Senator AIKEN. Mr. Chairman, I asked my question simply in the interest of assisting the committee in meeting the February 10 date line as nearly as possible, and I realize that if it developed into a free-forall, probably even March 10 would not be adequate.

The CHAIRMAN. Well, I may remind the committee, while I am on announcements, of our executive session this afternoon at 3 o'clock. We adjourned, to meet at that time, when we adjourned last time.

Senator MORSE. Mr. Chairman, I would like to raise a point as to procedure. I do not see how we could possibly finish with the Secretary of Labor this morning in the hour that remains. It seems to me that the Secretary of Labor sits here as the Administration spokesman in support of this bill and I think that he is entitled to every consideration from this committee in so arranging our period of examination so that it will be to the mutual satisfaction of the committee and the Secretary.

Senator TAFT. I do not think it will be possible to finish before 12 o'clock. After all, in his opening statement, he has opened every issue of the Taft-Hartley law, and if there is going to be just one question relating to each, it is going to take longer, I think, than 12 o'clock.

Senator MORSE. I have this suggestion to make, Mr. Chairman, that we do not determine that question at the meeting this morning. We will determine it this afternoon at 3 o'clock if we cannot determine it this morning, but in the interests of orderly procedure, it seems to me that we ought to go down the line of this committee, Senator by Senator, giving to each Senator such time as he wishes to take in crossexamining the Secretary, and such assistants as he may wish to have speak for him in regard to some points. It is the position of the junior Senator from Oregon that this excellent statement of the Secretary of Labor lays out the Administration's case as far as its contentions are concerned, but it needs to be heavily supplemented in detail with certain evidence that, in my judgment, this committee must have in order to reach an impartial judgment on the contentions of the Secretary of Labor. If you are going to do it in orderly fashion, it is going to take a great deal of time.

I cannot imagine my cross-examination of the Secretary and his assistants being completed in less than a period of 3 hours, and to do that, Mr. Chairman, I do not think you ought to proceed to invite Mr. Ching in tomorrow morning at 10 o'clock, if the purpose of this committee is really to try to find out the proof that supports the administration's position on this bill.

Now, we cannot get the proof unless we are free to examine at length the administration's witnesses.

I am perfectly willing to follow whatever procedure the chairman and the Democratic members of this committee wish to lay down, reserving my right, of course, to file exceptions.

The CHAIRMAN. The Chair, of course, is guided by the actions of the committee. There is no use of my arguing now, as we have in the past, that the time limit does do certain things in the way of cutting off questions and the rest of it. But we will proceed in this way until the subcommittee recommends a different arrangement.
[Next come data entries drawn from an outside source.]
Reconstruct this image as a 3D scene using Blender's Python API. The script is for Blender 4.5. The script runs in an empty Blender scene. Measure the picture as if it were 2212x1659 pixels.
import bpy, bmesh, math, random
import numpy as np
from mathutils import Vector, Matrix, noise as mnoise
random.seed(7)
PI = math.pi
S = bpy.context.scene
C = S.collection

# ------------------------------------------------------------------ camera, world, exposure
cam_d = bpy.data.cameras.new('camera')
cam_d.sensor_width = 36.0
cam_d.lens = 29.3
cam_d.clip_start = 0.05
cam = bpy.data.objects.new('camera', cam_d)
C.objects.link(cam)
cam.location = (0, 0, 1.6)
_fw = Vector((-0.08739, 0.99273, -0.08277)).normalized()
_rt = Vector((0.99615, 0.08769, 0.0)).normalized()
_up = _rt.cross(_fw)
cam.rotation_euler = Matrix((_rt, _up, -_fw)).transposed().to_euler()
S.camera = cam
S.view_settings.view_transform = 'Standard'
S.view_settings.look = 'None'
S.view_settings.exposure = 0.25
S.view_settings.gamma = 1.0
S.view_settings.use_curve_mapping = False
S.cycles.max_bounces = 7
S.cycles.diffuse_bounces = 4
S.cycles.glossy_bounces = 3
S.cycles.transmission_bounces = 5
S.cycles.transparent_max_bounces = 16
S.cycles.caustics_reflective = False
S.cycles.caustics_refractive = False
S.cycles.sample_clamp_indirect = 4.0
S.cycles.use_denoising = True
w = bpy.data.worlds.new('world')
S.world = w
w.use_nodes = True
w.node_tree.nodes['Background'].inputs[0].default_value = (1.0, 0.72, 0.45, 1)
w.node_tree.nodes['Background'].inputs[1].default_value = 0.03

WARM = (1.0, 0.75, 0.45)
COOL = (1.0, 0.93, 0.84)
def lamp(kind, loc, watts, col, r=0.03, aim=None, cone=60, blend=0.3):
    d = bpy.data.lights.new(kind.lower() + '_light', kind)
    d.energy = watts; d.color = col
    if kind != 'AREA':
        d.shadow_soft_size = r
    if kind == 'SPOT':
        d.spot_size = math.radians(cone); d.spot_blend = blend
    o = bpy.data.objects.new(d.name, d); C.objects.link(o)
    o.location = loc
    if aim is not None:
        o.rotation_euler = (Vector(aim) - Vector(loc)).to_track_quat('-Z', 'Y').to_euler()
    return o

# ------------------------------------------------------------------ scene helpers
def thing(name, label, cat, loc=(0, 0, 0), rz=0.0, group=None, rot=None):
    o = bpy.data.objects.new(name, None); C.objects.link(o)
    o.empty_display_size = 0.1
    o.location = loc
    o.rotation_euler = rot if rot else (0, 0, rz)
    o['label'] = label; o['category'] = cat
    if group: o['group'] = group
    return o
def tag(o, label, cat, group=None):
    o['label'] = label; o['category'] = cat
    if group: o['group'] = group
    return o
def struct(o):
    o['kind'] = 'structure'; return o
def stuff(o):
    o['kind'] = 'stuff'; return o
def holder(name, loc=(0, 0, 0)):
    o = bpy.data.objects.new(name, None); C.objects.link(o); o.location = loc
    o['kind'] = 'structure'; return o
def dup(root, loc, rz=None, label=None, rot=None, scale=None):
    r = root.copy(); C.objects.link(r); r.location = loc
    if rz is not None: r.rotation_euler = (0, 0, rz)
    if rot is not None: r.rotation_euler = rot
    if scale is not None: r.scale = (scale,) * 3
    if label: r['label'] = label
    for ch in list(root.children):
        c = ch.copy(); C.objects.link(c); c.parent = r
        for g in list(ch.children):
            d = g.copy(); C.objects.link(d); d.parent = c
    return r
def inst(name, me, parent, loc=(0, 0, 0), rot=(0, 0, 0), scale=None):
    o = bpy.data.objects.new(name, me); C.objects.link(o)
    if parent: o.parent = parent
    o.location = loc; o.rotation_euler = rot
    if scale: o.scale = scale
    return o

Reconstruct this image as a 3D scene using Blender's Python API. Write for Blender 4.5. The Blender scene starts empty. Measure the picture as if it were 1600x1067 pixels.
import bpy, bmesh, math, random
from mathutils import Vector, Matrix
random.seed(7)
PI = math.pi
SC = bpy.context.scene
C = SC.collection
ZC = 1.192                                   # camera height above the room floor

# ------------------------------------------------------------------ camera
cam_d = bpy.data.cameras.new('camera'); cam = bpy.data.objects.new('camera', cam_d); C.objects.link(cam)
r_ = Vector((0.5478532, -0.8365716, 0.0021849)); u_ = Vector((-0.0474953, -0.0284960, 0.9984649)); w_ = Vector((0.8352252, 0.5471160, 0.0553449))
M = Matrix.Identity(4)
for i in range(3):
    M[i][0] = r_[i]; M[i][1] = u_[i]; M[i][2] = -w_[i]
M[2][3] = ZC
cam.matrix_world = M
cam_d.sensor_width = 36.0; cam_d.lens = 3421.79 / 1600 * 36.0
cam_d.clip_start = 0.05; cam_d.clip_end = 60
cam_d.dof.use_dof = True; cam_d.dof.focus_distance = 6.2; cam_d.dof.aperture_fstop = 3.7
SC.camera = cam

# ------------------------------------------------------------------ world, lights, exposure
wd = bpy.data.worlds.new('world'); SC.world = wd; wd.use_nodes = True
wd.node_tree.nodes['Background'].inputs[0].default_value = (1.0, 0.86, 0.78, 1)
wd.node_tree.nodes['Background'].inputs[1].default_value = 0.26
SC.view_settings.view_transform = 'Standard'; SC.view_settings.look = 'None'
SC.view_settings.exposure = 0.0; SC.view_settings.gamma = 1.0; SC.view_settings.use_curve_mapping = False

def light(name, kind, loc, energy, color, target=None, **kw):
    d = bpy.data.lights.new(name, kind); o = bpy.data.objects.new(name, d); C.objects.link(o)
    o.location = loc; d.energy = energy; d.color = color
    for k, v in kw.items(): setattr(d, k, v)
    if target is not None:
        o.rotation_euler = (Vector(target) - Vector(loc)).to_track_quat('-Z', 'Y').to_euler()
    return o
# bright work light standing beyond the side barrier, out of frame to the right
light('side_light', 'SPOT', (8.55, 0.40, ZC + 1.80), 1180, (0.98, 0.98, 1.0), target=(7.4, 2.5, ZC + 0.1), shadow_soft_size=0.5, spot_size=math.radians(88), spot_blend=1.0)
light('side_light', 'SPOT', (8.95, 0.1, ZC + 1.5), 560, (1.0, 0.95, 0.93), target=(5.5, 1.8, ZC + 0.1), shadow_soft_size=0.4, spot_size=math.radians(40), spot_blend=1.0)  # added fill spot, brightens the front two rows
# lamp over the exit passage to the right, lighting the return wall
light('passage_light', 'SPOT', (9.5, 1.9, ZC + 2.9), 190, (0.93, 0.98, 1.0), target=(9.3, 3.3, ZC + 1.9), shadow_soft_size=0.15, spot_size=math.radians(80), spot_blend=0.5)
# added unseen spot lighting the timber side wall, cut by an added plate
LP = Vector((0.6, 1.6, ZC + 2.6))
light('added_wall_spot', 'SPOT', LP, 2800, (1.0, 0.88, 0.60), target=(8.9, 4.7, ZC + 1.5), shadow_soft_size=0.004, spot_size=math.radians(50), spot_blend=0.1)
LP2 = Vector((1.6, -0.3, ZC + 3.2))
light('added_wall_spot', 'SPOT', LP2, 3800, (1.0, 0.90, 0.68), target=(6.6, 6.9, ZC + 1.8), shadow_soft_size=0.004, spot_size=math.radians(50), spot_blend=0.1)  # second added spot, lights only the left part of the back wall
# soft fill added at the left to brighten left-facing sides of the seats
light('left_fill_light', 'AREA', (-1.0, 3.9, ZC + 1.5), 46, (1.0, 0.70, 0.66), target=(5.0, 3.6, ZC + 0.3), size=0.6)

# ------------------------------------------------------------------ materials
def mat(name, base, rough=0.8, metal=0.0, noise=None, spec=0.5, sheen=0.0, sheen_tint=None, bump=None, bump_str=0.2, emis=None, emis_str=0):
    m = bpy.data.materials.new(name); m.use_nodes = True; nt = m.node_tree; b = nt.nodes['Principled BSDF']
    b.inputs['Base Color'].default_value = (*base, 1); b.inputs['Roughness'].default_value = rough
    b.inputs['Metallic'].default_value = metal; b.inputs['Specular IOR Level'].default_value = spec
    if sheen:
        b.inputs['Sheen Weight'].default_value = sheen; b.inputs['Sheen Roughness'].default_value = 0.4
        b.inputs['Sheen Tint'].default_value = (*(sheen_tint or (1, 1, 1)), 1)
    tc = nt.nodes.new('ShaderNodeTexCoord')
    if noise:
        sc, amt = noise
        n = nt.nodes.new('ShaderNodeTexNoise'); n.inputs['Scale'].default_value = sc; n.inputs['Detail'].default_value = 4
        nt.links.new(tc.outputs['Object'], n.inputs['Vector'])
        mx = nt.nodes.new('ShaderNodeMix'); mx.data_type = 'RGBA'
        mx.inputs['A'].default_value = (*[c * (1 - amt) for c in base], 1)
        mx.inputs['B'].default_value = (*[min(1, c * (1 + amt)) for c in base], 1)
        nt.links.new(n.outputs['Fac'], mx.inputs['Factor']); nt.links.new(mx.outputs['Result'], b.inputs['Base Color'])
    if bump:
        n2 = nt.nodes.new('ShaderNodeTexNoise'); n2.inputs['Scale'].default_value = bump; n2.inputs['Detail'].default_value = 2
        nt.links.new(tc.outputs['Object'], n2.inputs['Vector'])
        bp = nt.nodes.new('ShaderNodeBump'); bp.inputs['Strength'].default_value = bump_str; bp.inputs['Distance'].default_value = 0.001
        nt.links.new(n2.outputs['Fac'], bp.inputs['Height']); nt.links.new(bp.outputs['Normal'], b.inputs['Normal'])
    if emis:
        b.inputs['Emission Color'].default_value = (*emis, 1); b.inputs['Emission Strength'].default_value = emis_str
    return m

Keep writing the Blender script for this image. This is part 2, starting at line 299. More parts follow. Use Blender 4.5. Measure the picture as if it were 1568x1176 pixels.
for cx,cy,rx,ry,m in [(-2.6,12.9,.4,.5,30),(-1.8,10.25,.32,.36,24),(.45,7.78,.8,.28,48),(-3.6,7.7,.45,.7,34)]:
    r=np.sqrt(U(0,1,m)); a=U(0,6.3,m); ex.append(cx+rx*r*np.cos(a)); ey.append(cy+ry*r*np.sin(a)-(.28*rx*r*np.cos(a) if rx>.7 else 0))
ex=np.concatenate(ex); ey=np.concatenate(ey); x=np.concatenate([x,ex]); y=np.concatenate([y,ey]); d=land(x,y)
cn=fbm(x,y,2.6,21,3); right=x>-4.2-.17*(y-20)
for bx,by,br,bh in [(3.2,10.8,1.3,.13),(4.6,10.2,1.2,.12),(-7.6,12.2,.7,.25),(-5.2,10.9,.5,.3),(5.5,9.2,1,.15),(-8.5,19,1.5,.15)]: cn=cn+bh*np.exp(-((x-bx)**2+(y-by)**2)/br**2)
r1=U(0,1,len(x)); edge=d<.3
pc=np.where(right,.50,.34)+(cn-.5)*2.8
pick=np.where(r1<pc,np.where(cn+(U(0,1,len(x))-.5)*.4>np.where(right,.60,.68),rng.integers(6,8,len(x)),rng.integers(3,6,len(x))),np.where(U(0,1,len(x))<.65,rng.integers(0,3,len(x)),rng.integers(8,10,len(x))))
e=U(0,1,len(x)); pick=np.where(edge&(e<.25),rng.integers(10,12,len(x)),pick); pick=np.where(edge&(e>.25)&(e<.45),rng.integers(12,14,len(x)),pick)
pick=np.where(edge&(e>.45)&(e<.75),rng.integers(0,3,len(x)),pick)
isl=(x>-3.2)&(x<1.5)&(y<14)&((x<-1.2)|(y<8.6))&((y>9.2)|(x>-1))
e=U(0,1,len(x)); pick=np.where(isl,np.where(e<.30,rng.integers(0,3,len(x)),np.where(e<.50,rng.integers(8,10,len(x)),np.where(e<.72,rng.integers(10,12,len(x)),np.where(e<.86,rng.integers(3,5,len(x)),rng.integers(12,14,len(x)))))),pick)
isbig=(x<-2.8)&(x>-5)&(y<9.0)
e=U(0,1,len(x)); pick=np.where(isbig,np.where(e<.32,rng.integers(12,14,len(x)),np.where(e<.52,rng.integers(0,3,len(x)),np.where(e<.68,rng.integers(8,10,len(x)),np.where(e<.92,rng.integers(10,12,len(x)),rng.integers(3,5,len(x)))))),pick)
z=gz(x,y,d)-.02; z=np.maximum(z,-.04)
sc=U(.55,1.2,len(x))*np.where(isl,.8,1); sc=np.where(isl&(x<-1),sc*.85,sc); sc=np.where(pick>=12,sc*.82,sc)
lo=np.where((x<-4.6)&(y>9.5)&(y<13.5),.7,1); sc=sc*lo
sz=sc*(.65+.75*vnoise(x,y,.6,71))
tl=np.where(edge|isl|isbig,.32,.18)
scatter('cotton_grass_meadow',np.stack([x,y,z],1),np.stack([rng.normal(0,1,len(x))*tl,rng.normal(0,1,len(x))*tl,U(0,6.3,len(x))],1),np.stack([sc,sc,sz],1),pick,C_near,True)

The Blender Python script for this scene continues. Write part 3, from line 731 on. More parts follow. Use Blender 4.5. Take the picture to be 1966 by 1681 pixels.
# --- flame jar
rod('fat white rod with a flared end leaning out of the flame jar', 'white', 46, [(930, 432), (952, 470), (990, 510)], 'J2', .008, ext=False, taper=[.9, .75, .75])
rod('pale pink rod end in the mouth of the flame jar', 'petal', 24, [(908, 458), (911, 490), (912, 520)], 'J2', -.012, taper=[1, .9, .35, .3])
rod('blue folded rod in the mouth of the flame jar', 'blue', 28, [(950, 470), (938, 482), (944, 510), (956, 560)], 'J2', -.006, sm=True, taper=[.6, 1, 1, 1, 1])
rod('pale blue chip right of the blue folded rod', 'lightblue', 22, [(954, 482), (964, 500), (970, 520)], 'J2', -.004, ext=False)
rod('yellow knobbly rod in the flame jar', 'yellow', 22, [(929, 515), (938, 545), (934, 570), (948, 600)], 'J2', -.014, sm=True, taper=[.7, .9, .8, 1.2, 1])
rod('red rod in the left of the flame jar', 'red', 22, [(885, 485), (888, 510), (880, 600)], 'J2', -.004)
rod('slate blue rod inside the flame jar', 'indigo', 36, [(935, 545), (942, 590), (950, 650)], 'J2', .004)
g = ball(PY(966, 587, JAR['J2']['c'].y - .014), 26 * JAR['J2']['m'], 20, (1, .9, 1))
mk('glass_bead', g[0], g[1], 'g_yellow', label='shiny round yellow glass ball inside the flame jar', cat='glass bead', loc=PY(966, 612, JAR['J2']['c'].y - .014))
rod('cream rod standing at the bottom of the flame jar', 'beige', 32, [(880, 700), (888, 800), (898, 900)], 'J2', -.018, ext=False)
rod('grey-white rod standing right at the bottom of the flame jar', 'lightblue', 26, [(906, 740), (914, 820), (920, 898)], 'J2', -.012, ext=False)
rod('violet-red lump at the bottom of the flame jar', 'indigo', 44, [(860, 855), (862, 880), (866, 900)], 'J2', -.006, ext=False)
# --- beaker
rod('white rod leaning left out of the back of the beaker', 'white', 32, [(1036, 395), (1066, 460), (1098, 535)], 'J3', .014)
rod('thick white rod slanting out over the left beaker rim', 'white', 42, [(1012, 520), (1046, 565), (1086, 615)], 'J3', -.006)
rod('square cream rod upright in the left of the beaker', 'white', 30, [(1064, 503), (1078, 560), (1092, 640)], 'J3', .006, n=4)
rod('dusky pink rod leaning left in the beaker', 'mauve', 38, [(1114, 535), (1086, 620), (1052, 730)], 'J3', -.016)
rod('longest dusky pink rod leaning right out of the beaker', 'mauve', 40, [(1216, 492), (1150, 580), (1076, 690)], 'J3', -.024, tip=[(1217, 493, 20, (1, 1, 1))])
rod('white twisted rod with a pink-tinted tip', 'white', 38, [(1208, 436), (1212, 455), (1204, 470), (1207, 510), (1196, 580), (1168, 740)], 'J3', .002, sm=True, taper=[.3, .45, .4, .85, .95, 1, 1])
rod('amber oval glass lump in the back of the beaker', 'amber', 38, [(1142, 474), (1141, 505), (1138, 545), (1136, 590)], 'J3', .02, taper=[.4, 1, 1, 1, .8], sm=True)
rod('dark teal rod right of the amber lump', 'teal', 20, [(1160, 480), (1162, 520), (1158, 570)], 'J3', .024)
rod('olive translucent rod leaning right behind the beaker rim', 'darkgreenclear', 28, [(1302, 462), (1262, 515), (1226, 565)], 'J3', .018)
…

We will call upon the various Senators, beginning with the ascendent Democratic Senator, and then crossing the table to the ascendent Republican Senator, until we finish. This, I believe, is agreeable to everyone. Also to keep to one line of thought of the witness entirely all the time would be wrong.

Therefore, Senator Murray, you have the right-of-way.

Senator MURRAY. I have no questions, but I would like to ask if it would not expedite the matter if the cross-examination of the Secretary could be deferred until after the testimony is all in.

It seems to me that, as has been suggested, his statement would have to be supplemented by testimony, and when the testimony is all in, it may be that many of the questions that will be asked now will be eliminated.

I, therefore, would suggest that his cross-examination be allowed to go over until after the testimony is concluded.

I have no questions to ask. His statement is entirely satisfactory

to me.

The CHAIRMAN. You mean testimony of the other witnesses?
Senator MURRAY. Yes.

Senator TAFT. Mr. Chairman, I do not agree to that. It would be a very unusual procedure, and I think if we would question the Secretary now, it would suit the course the committee should take. I hope we can go a little faster than Senator Murray suggests.

The CHAIRMAN. I do not wish to rule on this, but I am sure that it is fair to the witness that he be asked his questions right after his testimony. We have always followed that rule, Senator Murray.

We can call him back if we want him, in executive session, or during the hearing at any time.

Senator MURRAY. I have no questions to ask.

I merely wish to compliment him on the excellence of his statement. I think it covers the situation perfectly.

The CHAIRMAN. Thank you, Senator Murray.

Senator Taft.

Senator TAFT. Mr. Chairman, I prefer to waive my right at the present time and come back, and to let Senator Aiken come back at this time and ask questions, if it is agreeable to you.

The CHAIRMAN. It is Senator Pepper's turn.

Senator PEPPER. I have no questions. I share what has been said here, that the Secretary has given a very excellent, comprehensive and clear statement of this problem, and I think in his statement he proposes industrial peace and continued production.

The CHAIRMAN. Senator Aiken.

Senator AIKEN. Mr. Chairman, I will not take much of any time this morning, but I do want just to get clear in my mind a few points which occurred to me as the Secretary was reading his testimony. The first one, Governor Tobin, is on the first page, where you say: This bill, as recommended by the President in his State of the Union message. I take that to mean that the President is in full accord with the provisions of the bill which you have presented to us?

Secretary TоBIN. Yes.

Senator AIKEN. As the administration bill?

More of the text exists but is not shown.